Each line below should be reproduced without any alteration.

> [AVAILABLE DATA]
+ + +

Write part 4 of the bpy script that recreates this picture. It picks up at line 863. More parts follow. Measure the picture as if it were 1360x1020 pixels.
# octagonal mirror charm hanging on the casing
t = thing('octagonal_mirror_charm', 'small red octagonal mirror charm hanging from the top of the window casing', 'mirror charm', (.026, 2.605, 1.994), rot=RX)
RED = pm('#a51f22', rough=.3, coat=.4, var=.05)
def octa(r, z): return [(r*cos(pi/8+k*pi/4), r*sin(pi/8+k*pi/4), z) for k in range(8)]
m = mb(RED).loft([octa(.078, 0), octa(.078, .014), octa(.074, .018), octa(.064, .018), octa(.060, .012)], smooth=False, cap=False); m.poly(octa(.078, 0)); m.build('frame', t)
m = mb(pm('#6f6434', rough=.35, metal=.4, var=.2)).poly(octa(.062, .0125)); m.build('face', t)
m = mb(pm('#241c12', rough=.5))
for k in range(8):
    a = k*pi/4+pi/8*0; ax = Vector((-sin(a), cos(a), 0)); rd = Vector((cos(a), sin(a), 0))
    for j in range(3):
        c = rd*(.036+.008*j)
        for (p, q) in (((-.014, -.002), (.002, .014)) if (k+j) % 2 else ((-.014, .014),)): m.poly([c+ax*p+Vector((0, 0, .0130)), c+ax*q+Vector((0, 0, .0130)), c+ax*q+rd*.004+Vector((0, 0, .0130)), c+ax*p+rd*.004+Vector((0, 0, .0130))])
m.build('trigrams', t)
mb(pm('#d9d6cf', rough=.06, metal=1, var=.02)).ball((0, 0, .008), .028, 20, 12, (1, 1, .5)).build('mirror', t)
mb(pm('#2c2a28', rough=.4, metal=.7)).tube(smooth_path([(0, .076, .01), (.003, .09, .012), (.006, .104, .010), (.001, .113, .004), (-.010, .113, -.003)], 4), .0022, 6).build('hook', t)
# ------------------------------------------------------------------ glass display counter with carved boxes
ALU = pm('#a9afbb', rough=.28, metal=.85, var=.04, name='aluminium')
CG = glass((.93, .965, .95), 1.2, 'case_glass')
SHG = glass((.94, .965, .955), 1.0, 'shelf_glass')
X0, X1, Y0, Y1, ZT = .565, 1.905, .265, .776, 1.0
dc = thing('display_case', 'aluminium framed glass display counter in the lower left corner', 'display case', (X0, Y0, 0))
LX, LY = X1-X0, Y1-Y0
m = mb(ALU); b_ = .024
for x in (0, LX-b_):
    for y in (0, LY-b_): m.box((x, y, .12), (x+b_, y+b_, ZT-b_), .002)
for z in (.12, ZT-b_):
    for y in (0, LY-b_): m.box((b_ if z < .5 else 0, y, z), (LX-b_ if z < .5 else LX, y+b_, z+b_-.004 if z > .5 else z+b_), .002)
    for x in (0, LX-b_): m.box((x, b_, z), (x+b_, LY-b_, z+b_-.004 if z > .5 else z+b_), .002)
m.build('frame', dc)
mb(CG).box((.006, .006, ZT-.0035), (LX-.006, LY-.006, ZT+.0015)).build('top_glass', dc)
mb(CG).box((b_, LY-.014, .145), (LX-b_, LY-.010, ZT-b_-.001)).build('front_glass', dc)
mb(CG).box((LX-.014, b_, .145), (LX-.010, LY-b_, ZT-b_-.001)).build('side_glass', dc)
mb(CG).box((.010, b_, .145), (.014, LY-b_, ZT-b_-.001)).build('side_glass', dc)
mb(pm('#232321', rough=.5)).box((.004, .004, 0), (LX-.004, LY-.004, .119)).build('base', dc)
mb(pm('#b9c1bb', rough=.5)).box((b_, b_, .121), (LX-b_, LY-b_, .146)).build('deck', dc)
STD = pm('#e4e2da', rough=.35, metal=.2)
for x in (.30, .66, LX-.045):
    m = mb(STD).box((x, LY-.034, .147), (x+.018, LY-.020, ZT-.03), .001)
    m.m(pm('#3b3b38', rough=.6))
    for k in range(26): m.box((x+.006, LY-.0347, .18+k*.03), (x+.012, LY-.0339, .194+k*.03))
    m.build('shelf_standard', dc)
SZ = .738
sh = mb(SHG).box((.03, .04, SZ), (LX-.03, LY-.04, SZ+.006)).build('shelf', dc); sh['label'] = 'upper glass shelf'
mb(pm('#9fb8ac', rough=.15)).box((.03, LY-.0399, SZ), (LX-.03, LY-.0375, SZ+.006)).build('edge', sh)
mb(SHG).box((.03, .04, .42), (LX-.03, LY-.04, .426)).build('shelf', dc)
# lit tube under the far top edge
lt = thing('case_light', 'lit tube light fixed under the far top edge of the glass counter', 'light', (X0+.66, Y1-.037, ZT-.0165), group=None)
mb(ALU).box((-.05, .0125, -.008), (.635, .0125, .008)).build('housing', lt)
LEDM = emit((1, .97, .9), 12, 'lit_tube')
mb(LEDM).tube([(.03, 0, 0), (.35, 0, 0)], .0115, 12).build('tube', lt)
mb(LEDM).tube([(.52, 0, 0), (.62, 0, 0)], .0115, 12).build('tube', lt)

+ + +

> [EXERCISE RESULT]
Write part 4 of the bpy script that recreates this picture. It picks up at line 863. More parts follow. Measure the picture as if it were 1360x1020 pixels.
# octagonal mirror charm hanging on the casing
t = thing('octagonal_mirror_charm', 'small red octagonal mirror charm hanging from the top of the window casing', 'mirror charm', (.026, 2.605, 1.994), rot=RX)
RED = pm('#a51f22', rough=.3, coat=.4, var=.05)
def octa(r, z): return [(r*cos(pi/8+k*pi/4), r*sin(pi/8+k*pi/4), z) for k in range(8)]
m = mb(RED).loft([octa(.078, 0), octa(.078, .014), octa(.074, .018), octa(.064, .018), octa(.060, .012)], smooth=False, cap=False); m.poly(octa(.078, 0)); m.build('frame', t)
m = mb(pm('#6f6434', rough=.35, metal=.4, var=.2)).poly(octa(.062, .0125)); m.build('face', t)
m = mb(pm('#241c12', rough=.5))
for k in range(8):
    a = k*pi/4+pi/8*0; ax = Vector((-sin(a), cos(a), 0)); rd = Vector((cos(a), sin(a), 0))
    for j in range(3):
        c = rd*(.036+.008*j)
        for (p, q) in (((-.014, -.002), (.002, .014)) if (k+j) % 2 else ((-.014, .014),)): m.poly([c+ax*p+Vector((0, 0, .0130)), c+ax*q+Vector((0, 0, .0130)), c+ax*q+rd*.004+Vector((0, 0, .0130)), c+ax*p+rd*.004+Vector((0, 0, .0130))])
m.build('trigrams', t)
mb(pm('#d9d6cf', rough=.06, metal=1, var=.02)).ball((0, 0, .008), .028, 20, 12, (1, 1, .5)).build('mirror', t)
mb(pm('#2c2a28', rough=.4, metal=.7)).tube(smooth_path([(0, .076, .01), (.003, .09, .012), (.006, .104, .010), (.001, .113, .004), (-.010, .113, -.003)], 4), .0022, 6).build('hook', t)
# ------------------------------------------------------------------ glass display counter with carved boxes
ALU = pm('#a9afbb', rough=.28, metal=.85, var=.04, name='aluminium')
CG = glass((.93, .965, .95), 1.2, 'case_glass')
SHG = glass((.94, .965, .955), 1.0, 'shelf_glass')
X0, X1, Y0, Y1, ZT = .565, 1.905, .265, .776, 1.0
dc = thing('display_case', 'aluminium framed glass display counter in the lower left corner', 'display case', (X0, Y0, 0))
LX, LY = X1-X0, Y1-Y0
m = mb(ALU); b_ = .024
for x in (0, LX-b_):
    for y in (0, LY-b_): m.box((x, y, .12), (x+b_, y+b_, ZT-b_), .002)
for z in (.12, ZT-b_):
    for y in (0, LY-b_): m.box((b_ if z < .5 else 0, y, z), (LX-b_ if z < .5 else LX, y+b_, z+b_-.004 if z > .5 else z+b_), .002)
    for x in (0, LX-b_): m.box((x, b_, z), (x+b_, LY-b_, z+b_-.004 if z > .5 else z+b_), .002)
m.build('frame', dc)
mb(CG).box((.006, .006, ZT-.0035), (LX-.006, LY-.006, ZT+.0015)).build('top_glass', dc)
mb(CG).box((b_, LY-.014, .145), (LX-b_, LY-.010, ZT-b_-.001)).build('front_glass', dc)
mb(CG).box((LX-.014, b_, .145), (LX-.010, LY-b_, ZT-b_-.001)).build('side_glass', dc)
mb(CG).box((.010, b_, .145), (.014, LY-b_, ZT-b_-.001)).build('side_glass', dc)
mb(pm('#232321', rough=.5)).box((.004, .004, 0), (LX-.004, LY-.004, .119)).build('base', dc)
mb(pm('#b9c1bb', rough=.5)).box((b_, b_, .121), (LX-b_, LY-b_, .146)).build('deck', dc)
STD = pm('#e4e2da', rough=.35, metal=.2)
for x in (.30, .66, LX-.045):
    m = mb(STD).box((x, LY-.034, .147), (x+.018, LY-.020, ZT-.03), .001)
    m.m(pm('#3b3b38', rough=.6))
    for k in range(26): m.box((x+.006, LY-.0347, .18+k*.03), (x+.012, LY-.0339, .194+k*.03))
    m.build('shelf_standard', dc)
SZ = .738
sh = mb(SHG).box((.03, .04, SZ), (LX-.03, LY-.04, SZ+.006)).build('shelf', dc); sh['label'] = 'upper glass shelf'
mb(pm('#9fb8ac', rough=.15)).box((.03, LY-.0399, SZ), (LX-.03, LY-.0375, SZ+.006)).build('edge', sh)
mb(SHG).box((.03, .04, .42), (LX-.03, LY-.04, .426)).build('shelf', dc)
# lit tube under the far top edge
lt = thing('case_light', 'lit tube light fixed under the far top edge of the glass counter', 'light', (X0+.66, Y1-.037, ZT-.0165), group=None)
mb(ALU).box((-.05, .0125, -.008), (.635, .0125, .008)).build('housing', lt)
LEDM = emit((1, .97, .9), 12, 'lit_tube')
mb(LEDM).tube([(.03, 0, 0), (.35, 0, 0)], .0115, 12).build('tube', lt)
mb(LEDM).tube([(.52, 0, 0), (.62, 0, 0)], .0115, 12).build('tube', lt)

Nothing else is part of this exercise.